The North Kootenay region is getting a major kick economically after the provincial government recently announced the area is receiving assistance under the Bridges II Program.

The Bridges II Program is a two-year initiative to promote collaboration between small-tenure holders and the value-added sector.

“We look forward to working on the Bridges II project,” said Kaslo Mayor Greg Lay, RPF.

“The Kaslo and District Community Forest, several woodlot owners and value-added operators in the region have all expressed an interest in exploring how we can create more local jobs and value from our regional timber supply.”

“This is an exciting and timely project for the area,” Lay added.

The new partnership assists community forests and small woodlot licence holders in the Kaslo area to identify new business opportunities.

The program will assist surrounding Kaslo and Meadow Creek.

Woodlot owners, the Kaslo and District Community Forest and the regional forestry industry have been engaged in efforts to make more fibre available to value-added operations in the Kaslo area.

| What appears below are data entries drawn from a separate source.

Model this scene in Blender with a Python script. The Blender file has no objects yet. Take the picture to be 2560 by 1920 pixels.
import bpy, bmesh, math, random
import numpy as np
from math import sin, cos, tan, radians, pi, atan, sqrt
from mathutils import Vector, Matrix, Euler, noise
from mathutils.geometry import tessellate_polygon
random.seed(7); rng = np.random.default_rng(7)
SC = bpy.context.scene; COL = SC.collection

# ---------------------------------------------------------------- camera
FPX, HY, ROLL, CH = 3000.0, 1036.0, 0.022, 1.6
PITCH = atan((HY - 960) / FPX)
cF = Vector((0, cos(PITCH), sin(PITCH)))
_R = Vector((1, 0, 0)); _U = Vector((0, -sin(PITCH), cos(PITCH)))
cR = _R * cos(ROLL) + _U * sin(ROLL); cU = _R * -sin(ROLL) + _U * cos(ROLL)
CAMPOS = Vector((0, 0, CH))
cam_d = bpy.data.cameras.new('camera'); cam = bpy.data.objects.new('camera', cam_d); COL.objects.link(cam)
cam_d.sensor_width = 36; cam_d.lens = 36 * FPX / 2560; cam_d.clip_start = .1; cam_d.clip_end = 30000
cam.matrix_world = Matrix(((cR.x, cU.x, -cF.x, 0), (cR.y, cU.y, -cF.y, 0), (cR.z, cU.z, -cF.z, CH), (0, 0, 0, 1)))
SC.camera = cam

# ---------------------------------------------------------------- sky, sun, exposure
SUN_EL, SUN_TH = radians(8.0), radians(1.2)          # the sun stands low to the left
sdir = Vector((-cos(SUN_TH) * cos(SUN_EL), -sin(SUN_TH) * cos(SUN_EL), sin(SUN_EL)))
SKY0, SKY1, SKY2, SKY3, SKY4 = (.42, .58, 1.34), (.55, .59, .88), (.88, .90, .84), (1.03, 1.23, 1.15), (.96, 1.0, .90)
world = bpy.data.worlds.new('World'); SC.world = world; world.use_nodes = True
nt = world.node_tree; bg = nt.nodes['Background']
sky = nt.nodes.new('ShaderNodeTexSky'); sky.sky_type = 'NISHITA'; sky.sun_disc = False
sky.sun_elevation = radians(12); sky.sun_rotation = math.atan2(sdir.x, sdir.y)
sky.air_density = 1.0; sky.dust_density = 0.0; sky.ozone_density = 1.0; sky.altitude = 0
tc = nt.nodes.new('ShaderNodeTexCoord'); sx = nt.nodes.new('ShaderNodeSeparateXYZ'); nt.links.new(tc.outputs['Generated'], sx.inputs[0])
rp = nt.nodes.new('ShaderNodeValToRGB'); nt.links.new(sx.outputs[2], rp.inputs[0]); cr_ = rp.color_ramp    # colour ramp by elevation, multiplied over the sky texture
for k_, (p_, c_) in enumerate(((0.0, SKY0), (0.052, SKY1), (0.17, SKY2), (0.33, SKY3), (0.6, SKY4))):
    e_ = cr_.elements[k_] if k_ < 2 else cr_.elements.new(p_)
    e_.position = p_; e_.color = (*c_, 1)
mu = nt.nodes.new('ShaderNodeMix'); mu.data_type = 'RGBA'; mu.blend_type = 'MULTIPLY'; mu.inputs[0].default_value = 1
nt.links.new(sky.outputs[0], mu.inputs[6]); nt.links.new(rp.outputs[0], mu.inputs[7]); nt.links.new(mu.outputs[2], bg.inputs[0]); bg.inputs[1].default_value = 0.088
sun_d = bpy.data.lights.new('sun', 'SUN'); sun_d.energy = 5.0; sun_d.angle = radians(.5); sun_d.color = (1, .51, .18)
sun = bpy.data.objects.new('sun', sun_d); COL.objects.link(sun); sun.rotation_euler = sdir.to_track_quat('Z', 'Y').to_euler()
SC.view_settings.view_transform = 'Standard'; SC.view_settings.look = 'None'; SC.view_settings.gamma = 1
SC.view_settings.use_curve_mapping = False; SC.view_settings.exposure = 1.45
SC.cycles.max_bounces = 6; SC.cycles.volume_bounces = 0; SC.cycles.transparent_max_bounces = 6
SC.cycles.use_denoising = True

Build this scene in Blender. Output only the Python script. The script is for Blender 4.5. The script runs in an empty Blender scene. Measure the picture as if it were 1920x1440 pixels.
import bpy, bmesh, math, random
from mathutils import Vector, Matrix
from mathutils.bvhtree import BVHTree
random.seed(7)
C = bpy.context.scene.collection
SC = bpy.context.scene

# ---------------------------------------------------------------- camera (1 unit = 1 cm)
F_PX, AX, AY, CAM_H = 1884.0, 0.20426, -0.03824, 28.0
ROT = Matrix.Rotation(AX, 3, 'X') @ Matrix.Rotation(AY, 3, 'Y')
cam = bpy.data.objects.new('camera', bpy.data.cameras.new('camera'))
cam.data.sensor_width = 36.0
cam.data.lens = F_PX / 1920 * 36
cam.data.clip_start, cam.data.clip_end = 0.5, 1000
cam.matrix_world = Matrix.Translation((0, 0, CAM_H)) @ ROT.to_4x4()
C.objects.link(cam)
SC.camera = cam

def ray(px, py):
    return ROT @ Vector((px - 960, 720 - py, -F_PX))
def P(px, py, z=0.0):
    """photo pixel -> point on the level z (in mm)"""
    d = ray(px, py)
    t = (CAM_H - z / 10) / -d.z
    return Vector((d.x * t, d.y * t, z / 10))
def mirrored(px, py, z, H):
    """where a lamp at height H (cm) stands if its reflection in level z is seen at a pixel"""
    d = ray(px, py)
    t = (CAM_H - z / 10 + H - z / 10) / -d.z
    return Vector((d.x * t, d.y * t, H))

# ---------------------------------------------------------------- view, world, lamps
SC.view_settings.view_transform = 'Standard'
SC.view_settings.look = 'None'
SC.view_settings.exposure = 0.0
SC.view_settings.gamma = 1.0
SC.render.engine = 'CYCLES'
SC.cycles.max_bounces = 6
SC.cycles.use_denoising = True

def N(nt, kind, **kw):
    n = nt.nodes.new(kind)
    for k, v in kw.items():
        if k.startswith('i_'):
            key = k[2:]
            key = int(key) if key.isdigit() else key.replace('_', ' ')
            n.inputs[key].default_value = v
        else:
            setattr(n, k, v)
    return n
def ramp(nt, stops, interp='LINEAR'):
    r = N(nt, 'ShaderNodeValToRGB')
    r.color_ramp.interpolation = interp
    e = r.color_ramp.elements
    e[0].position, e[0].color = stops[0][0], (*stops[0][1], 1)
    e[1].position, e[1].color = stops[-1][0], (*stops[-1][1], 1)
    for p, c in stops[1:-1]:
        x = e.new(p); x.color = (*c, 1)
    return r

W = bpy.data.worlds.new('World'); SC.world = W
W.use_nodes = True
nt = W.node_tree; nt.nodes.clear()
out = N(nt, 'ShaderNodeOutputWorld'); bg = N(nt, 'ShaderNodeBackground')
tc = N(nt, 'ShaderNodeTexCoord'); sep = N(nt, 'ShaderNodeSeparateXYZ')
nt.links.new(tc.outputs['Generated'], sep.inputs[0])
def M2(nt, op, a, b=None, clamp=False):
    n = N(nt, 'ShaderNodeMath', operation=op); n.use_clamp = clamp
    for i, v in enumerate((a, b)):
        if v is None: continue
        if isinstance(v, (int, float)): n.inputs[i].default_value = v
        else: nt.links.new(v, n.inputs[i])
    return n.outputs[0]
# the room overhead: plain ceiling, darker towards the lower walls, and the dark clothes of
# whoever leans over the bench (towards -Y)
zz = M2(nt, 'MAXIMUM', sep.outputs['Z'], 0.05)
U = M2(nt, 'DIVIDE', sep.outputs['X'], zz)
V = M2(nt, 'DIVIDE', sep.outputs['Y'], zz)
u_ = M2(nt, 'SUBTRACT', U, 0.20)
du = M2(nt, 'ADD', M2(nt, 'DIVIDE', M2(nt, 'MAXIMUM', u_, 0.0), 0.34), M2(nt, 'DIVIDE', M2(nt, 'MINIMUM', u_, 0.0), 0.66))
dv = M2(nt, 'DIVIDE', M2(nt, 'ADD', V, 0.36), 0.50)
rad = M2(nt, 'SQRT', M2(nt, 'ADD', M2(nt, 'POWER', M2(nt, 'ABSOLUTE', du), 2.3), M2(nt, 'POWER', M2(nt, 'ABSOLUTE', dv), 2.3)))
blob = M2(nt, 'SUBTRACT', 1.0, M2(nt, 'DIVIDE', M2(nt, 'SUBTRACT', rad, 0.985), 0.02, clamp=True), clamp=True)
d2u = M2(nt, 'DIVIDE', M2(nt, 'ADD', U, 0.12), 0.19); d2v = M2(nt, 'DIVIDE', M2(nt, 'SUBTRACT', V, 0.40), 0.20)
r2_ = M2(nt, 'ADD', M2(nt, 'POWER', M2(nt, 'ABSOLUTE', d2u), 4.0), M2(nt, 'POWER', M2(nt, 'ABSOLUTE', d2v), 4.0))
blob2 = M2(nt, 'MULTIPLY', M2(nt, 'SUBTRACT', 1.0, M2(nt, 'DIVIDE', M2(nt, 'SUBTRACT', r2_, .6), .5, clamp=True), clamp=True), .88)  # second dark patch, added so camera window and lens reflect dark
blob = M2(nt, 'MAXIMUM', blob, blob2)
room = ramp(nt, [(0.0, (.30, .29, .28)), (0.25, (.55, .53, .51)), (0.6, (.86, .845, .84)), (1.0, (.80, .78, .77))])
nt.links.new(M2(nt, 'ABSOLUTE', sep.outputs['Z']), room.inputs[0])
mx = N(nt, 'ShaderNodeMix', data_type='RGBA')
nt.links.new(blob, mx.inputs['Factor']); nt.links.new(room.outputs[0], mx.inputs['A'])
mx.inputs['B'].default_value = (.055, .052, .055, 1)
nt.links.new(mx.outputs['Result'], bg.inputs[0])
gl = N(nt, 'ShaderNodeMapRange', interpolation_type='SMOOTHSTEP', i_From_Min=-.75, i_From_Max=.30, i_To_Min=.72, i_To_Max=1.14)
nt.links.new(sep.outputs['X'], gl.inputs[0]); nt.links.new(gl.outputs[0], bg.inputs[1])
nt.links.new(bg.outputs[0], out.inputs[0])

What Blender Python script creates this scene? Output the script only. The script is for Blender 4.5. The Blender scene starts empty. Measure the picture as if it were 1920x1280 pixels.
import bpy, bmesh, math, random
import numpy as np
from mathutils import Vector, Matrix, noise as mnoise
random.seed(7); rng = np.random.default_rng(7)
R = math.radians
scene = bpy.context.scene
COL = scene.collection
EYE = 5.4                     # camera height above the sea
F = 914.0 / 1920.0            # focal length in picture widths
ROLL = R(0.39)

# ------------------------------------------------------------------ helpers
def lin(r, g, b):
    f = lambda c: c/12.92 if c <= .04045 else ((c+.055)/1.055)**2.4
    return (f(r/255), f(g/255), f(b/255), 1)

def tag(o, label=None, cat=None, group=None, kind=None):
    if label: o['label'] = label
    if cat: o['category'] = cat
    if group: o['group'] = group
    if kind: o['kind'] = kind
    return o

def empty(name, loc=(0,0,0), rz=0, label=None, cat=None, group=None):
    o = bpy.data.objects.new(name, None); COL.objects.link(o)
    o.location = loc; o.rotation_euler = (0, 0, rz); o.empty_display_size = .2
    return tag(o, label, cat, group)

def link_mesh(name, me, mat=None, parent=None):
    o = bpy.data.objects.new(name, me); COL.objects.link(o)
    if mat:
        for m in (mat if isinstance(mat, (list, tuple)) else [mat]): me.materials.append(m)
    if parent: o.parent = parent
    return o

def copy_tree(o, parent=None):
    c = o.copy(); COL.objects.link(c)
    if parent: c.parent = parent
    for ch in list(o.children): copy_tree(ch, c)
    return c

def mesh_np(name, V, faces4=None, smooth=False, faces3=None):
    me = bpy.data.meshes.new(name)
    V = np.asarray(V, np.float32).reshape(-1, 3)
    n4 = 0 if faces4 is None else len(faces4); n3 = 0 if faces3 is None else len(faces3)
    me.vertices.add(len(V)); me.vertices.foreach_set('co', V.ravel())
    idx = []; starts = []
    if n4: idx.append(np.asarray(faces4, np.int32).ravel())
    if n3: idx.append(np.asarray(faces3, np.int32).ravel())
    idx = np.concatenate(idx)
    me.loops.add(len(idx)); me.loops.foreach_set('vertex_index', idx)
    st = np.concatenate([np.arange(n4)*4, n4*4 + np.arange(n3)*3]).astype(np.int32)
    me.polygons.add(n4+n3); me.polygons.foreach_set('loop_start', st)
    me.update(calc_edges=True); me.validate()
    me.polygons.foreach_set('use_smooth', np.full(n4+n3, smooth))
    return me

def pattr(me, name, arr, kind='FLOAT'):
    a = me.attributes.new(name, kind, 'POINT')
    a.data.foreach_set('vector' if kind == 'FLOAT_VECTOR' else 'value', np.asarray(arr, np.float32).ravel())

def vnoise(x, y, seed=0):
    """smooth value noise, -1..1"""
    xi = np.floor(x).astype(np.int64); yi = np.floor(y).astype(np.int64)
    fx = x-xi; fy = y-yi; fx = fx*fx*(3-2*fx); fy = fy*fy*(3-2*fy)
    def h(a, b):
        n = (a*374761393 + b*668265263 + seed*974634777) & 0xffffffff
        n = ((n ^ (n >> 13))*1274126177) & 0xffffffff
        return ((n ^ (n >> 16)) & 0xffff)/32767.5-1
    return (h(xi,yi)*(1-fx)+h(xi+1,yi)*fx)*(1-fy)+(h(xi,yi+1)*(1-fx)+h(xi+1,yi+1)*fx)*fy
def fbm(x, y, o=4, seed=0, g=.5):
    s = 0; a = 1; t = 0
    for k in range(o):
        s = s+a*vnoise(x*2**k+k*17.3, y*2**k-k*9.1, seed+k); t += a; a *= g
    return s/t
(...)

“This program will foster partnerships and strategic linkages to better utilize the fibre that’s already available, allowing businesses and communities to create more jobs in the zones that are most affected by the mountain pine beetle,” said Minister of Jobs, Tourism and Skills Training and Minister Responsible for Labour Pat Bell.

Bridges II is supported by the Ministry of Jobs, Tourism and Skills Training, the Southern Interior Beetle Action Coalition (SIBAC), the Omineca Beetle Action Coalition, the B.C. Community Forests Association and the Federation of B.C. Woodlot Associations.

The program is managed by SIBAC on behalf of the other funding partners and has been actively building new business relationships in the second project area, the corridor between McBride and Barriere.

“The mountain pine beetle is an unprecedented challenge to our communities, but thanks to the Beetle Action Coalitions, we have tools we can use to help mitigate those challenges and create opportunities for the forest industry,” explained Rhona Martin, Southern Interior Beetle Action Coalition chair.

Bridges II is a two-year, $200,000 initiative funded by $60,000 each from the Ministry of Jobs, Tourism and Skills Training; the SIBAC; and the Omineca Beetle Action Coalition —  and $10,000 each from the B.C. Community Forests Association and the Federation of B.C. Woodlot Associations.

Since 2001, British Columbia has committed $840 million, including $9 million to three regional Beetle Action Coalitions, for mountain pine beetle mitigation.